The Art of Racing in the Rain

I am not the slightest bit interested in car racing. Would I willingly read a book featuring car racing? Not in a million years. Yet I have just read such a book and I absolutely LOVED it. I gulped it down in one sitting then sat there going “wow!” for a while. Then I wanted to read it all over again, more slowly, so I could savour it. I wanted to run out and buy a copy for everyone I know so they could all share in its brilliance. And I really, really wanted to have written it!

The book is The Art of Racing in the Rain by Garth Stein. I heard about it on the internet – that it was good, and that it was narrated by a dog, which was intriguing enough to make me buy it. Luckily no one mentioned the car racing, or I might not have.

Enzo, the narrator, believes that when a dog dies, if it has perfected life as a dog, it will come back as a human. As a result, he makes a very careful study of the humans in his life so that he can learn to be one. He is chatty, funny, philosophical and very observant in an innocent way. His voice is distinctive and endearing. Seeing the human experience filtered through his eyes is fascinating. Even though some dreadful things happen to his family, his native optimism and faith in his owner mean that the book is always hopeful and leaves you feeling uplifted. If that sounds corny, that’s my fault, not the book’s. I find it hard to explain why I loved it so much.

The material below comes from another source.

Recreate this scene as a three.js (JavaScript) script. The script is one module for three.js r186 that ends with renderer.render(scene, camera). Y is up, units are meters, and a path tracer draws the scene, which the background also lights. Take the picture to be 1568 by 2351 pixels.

It even made me look at Two Planks with new eyes. Could there be a philosopher hidden in that furry blonde head? Then I came to my senses and thought: “Nah!”

Part of it was the brilliance of the writing. It was so tight – nothing was in the book without a reason. Everything had significance – especially the car racing, which formed a beautiful metaphor as well as its practical function in the plot. And he made it sound interesting – even fun! If Stein isn’t a fan I’m in even more awe of his skill.

Now I have to get my hands on his other two books. I’ve decided to read less fantasy and try to branch out a bit more. This was certainly a flying start for that resolution. Anyone got any recommendations of books they’ve enjoyed lately?